Reach-related Energy Consumption in IP-over-WDM 100G Translucent Networks

In this paper we investigate the power consumption of IP-over-WDM optical networks as a function of 100 Gb/s Transponders' (TXPs) transmission reach when the "All-On and the "On-Off" planning approaches are considered. The former considers that transmission devices are kept always on and provides an upper bound to the network power consumption whereas the latter maximizes power savings by switching devices on-off according to daily traffic variations. For both approaches we evaluate the impact of the optical reach when a) two different Multi-Layer design strategies are used, b) the demanded capacity per traffic request increases, and c) 100G TXPs are subject to a future possible power consumption reduction.
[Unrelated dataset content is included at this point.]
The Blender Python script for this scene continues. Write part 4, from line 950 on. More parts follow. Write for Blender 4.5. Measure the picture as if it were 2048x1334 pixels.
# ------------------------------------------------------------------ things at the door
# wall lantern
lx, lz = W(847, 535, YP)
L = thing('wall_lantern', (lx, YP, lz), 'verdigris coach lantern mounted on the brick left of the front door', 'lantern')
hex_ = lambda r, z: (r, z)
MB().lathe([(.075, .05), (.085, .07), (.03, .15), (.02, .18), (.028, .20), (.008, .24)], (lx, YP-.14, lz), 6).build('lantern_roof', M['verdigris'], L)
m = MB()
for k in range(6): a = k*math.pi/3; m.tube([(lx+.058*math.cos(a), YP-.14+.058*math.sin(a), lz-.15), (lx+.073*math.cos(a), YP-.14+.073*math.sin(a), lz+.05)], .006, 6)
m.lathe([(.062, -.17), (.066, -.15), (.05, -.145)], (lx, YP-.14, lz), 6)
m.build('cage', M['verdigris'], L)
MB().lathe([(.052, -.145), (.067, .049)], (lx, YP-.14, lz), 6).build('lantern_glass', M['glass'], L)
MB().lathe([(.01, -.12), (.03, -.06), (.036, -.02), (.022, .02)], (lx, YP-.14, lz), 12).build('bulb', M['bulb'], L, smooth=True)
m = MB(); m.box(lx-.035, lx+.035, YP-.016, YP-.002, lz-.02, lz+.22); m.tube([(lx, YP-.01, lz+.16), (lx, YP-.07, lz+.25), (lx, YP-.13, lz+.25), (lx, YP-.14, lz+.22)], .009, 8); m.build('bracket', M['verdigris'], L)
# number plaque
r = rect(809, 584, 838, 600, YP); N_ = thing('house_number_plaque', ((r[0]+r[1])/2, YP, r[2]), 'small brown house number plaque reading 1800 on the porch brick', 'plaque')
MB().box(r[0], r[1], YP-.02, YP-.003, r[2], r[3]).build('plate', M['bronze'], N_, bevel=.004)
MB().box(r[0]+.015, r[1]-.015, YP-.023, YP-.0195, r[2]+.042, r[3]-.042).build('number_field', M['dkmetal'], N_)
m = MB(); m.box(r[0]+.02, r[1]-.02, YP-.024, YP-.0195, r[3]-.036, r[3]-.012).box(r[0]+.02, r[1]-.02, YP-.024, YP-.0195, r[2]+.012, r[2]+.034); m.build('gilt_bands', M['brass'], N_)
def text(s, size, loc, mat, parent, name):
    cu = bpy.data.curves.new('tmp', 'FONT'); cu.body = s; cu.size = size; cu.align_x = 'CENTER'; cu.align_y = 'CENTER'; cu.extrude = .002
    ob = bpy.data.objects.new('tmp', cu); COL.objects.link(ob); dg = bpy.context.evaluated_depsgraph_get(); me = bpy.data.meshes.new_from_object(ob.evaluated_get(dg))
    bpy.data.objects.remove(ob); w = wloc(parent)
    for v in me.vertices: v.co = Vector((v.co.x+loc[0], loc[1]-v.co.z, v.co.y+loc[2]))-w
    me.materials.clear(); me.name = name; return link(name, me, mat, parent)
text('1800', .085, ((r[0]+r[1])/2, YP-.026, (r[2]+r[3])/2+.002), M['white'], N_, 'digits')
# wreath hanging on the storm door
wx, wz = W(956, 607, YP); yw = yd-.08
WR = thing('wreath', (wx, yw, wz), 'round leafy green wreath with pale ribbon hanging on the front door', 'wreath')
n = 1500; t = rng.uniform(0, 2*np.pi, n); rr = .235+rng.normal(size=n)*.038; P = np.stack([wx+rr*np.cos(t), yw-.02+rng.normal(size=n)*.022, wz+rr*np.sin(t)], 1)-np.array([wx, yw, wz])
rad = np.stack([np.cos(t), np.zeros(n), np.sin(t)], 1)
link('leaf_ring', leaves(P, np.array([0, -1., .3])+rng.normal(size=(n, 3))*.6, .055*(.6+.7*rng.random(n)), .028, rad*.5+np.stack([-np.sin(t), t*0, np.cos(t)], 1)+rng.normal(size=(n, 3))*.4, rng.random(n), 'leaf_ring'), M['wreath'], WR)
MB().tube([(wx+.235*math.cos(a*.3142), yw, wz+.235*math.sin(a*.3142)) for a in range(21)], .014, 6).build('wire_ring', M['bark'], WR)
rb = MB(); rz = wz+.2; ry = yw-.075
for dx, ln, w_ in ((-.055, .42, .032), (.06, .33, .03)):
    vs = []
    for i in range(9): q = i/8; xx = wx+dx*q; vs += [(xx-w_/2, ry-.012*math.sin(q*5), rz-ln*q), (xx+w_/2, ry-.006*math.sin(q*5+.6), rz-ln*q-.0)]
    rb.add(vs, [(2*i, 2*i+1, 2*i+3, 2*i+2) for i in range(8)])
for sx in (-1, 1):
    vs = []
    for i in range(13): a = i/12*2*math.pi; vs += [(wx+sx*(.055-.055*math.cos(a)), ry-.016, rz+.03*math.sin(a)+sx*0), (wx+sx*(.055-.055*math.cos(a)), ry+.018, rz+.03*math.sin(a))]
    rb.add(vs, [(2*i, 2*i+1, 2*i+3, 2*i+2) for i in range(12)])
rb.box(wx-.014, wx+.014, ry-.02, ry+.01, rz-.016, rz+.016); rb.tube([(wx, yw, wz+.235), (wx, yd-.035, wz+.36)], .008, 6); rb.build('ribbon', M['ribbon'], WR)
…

This analysis has been carried out by using a novel analytical model that captures the increase of TXP power consumption with optical reach. Simulations on an European-like backbone network show that there exists an optical reach that leads to a minimum network power consumption (i.e., optimal reach). Energy savings brought by the optimal reach depend on the total aggregated traffic, the traffic variation during the day, the design strategy and the ratio of the processing costs in terms of Watt/Gb/s between IP and WDM layer. However, the optical reach which guarantees the lowest average consumption during the day in the On-Off planning corresponds to the optimal reach in the All-On scenario. Finally, we show that the benefits of a Multi-Layer design strategy which enables traffic grooming decrease when WDM-layer power consumption decreases and when the demanded capacity per traffic request increases, both for the All-On and the On-Off planning.